MATERIAL PROVIDED —
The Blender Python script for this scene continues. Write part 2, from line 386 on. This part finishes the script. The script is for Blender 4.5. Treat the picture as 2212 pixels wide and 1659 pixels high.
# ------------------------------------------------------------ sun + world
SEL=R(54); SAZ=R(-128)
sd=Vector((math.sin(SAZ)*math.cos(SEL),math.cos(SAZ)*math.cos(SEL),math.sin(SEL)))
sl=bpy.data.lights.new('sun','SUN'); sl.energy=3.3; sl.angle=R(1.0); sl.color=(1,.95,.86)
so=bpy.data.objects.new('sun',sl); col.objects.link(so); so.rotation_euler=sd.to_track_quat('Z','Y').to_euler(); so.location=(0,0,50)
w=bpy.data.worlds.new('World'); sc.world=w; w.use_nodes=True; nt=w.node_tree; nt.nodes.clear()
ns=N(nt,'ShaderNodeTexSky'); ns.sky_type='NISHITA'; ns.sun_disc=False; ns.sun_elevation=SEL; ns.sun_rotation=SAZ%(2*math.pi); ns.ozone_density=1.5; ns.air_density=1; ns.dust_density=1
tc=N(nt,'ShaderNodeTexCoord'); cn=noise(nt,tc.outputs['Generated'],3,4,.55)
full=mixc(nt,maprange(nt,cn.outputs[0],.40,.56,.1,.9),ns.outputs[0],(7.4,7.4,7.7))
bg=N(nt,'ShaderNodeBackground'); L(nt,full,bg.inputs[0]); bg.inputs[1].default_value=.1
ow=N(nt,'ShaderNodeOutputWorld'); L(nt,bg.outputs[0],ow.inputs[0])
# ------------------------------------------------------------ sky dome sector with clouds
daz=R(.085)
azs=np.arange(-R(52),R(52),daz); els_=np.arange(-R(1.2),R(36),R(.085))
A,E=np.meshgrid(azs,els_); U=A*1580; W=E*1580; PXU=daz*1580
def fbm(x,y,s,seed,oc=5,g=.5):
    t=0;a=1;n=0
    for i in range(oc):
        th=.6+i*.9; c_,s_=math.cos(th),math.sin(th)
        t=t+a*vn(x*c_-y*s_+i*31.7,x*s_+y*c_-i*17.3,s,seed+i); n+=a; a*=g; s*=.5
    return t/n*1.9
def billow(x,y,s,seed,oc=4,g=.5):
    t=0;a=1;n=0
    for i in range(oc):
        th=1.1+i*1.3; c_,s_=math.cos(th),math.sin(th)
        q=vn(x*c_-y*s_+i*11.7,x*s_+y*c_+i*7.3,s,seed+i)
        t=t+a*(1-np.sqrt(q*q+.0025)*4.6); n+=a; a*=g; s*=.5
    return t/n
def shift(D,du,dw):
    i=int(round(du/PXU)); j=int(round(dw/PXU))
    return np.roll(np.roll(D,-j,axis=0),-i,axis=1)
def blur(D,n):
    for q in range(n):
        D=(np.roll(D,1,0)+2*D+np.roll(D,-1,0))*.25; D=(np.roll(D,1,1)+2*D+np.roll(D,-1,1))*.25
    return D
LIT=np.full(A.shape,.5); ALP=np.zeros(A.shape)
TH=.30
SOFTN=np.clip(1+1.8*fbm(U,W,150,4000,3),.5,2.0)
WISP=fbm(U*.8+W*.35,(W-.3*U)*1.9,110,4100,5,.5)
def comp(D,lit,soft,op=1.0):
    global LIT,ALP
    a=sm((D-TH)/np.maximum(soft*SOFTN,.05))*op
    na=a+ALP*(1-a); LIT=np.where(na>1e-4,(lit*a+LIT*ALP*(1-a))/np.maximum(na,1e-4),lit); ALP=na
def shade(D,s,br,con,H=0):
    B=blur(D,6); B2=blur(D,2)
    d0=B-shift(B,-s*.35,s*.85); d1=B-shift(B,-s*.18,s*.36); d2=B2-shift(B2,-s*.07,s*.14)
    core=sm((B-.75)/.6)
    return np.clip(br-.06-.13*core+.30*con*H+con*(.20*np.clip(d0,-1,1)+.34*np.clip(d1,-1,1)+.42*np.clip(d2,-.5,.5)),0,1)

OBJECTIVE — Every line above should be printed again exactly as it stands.

TASK RESULT —
The Blender Python script for this scene continues. Write part 2, from line 386 on. This part finishes the script. The script is for Blender 4.5. Treat the picture as 2212 pixels wide and 1659 pixels high.
# ------------------------------------------------------------ sun + world
SEL=R(54); SAZ=R(-128)
sd=Vector((math.sin(SAZ)*math.cos(SEL),math.cos(SAZ)*math.cos(SEL),math.sin(SEL)))
sl=bpy.data.lights.new('sun','SUN'); sl.energy=3.3; sl.angle=R(1.0); sl.color=(1,.95,.86)
so=bpy.data.objects.new('sun',sl); col.objects.link(so); so.rotation_euler=sd.to_track_quat('Z','Y').to_euler(); so.location=(0,0,50)
w=bpy.data.worlds.new('World'); sc.world=w; w.use_nodes=True; nt=w.node_tree; nt.nodes.clear()
ns=N(nt,'ShaderNodeTexSky'); ns.sky_type='NISHITA'; ns.sun_disc=False; ns.sun_elevation=SEL; ns.sun_rotation=SAZ%(2*math.pi); ns.ozone_density=1.5; ns.air_density=1; ns.dust_density=1
tc=N(nt,'ShaderNodeTexCoord'); cn=noise(nt,tc.outputs['Generated'],3,4,.55)
full=mixc(nt,maprange(nt,cn.outputs[0],.40,.56,.1,.9),ns.outputs[0],(7.4,7.4,7.7))
bg=N(nt,'ShaderNodeBackground'); L(nt,full,bg.inputs[0]); bg.inputs[1].default_value=.1
ow=N(nt,'ShaderNodeOutputWorld'); L(nt,bg.outputs[0],ow.inputs[0])
# ------------------------------------------------------------ sky dome sector with clouds
daz=R(.085)
azs=np.arange(-R(52),R(52),daz); els_=np.arange(-R(1.2),R(36),R(.085))
A,E=np.meshgrid(azs,els_); U=A*1580; W=E*1580; PXU=daz*1580
def fbm(x,y,s,seed,oc=5,g=.5):
    t=0;a=1;n=0
    for i in range(oc):
        th=.6+i*.9; c_,s_=math.cos(th),math.sin(th)
        t=t+a*vn(x*c_-y*s_+i*31.7,x*s_+y*c_-i*17.3,s,seed+i); n+=a; a*=g; s*=.5
    return t/n*1.9
def billow(x,y,s,seed,oc=4,g=.5):
    t=0;a=1;n=0
    for i in range(oc):
        th=1.1+i*1.3; c_,s_=math.cos(th),math.sin(th)
        q=vn(x*c_-y*s_+i*11.7,x*s_+y*c_+i*7.3,s,seed+i)
        t=t+a*(1-np.sqrt(q*q+.0025)*4.6); n+=a; a*=g; s*=.5
    return t/n
def shift(D,du,dw):
    i=int(round(du/PXU)); j=int(round(dw/PXU))
    return np.roll(np.roll(D,-j,axis=0),-i,axis=1)
def blur(D,n):
    for q in range(n):
        D=(np.roll(D,1,0)+2*D+np.roll(D,-1,0))*.25; D=(np.roll(D,1,1)+2*D+np.roll(D,-1,1))*.25
    return D
LIT=np.full(A.shape,.5); ALP=np.zeros(A.shape)
TH=.30
SOFTN=np.clip(1+1.8*fbm(U,W,150,4000,3),.5,2.0)
WISP=fbm(U*.8+W*.35,(W-.3*U)*1.9,110,4100,5,.5)
def comp(D,lit,soft,op=1.0):
    global LIT,ALP
    a=sm((D-TH)/np.maximum(soft*SOFTN,.05))*op
    na=a+ALP*(1-a); LIT=np.where(na>1e-4,(lit*a+LIT*ALP*(1-a))/np.maximum(na,1e-4),lit); ALP=na
def shade(D,s,br,con,H=0):
    B=blur(D,6); B2=blur(D,2)
    d0=B-shift(B,-s*.35,s*.85); d1=B-shift(B,-s*.18,s*.36); d2=B2-shift(B2,-s*.07,s*.14)
    core=sm((B-.75)/.6)
    return np.clip(br-.06-.13*core+.30*con*H+con*(.20*np.clip(d0,-1,1)+.34*np.clip(d1,-1,1)+.42*np.clip(d2,-.5,.5)),0,1)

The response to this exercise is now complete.